Some recommendations:
- Piranesi by Susanna Clarke – This was a pleasant, atmospheric book, with a narrator that figures things out a little slower than the reader, or even comes to the opposite conclusions. It reminded me of The Slow Regard of Silent Things by Patrick Rothfuss.
- Maintain an orchid – We picked out an orchid for our anniversary a few years ago, and I got a second for an occasion I can’t remember. I’ve thought of orchids as tender hothouse flowers, and learned they instead are hardy as weeds, and will re-bloom if given the occasional drink and time. Our anniversary orchid is on the third bloom, and will be due for a re-potting in a couple of months.
- sparkmeter/sentry2csv – It exports Sentry issues to a CSV file, which I can then upload to Google sheets for collaborating and sorting. It worked as advertised, even on Mozilla’s self-hosted, sometimes-buggy Sentry instance.
- Working Effectively with Legacy Code by Michael Feathers – The VPN team is looking at standards for code coverage, a favorite topic of mine.

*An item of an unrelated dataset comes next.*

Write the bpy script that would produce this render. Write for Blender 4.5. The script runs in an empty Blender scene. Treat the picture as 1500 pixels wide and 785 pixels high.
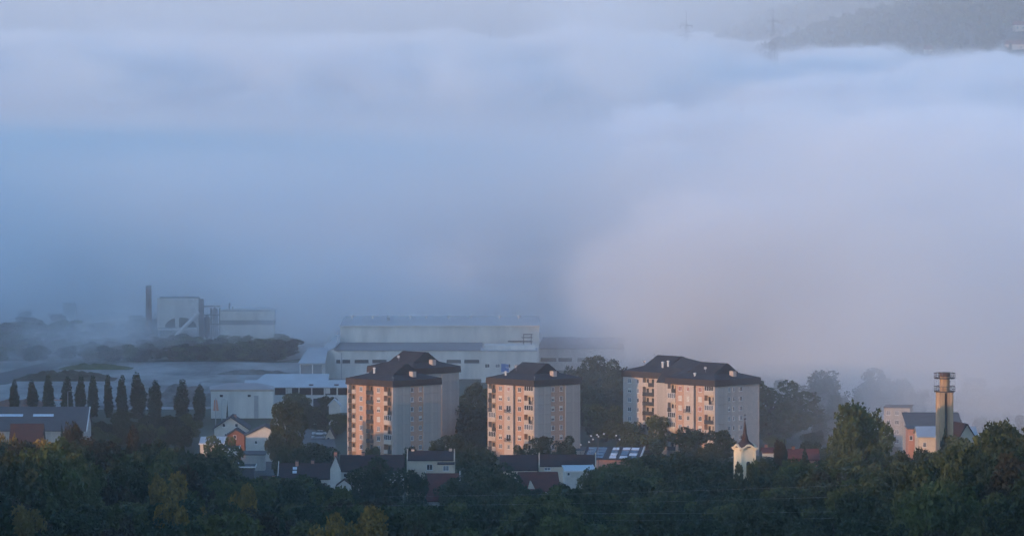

I got to recommend this book, and was thrilled by the table of contents again:
- Chapter 13: I Need to Make a Change, but I Don’t Know What Tests to Write
- Chapter 14: Dependencies on Libraries Are Killing Me
- Chapter 15: My Application is All API Calls
- Chapter 16: I Don’t Understand the Code Well Enough to Change It
- Chapter 17: My Application Has No Structure
- Chapter 18: My Test Code Is in the Way
- … and it just goes on. It really addresses the stress of testing and development.
- K Lars Lohn (Two Braids) has posted a new maze, The Ant in the Sunflower, and is starting a Patreon to support his work.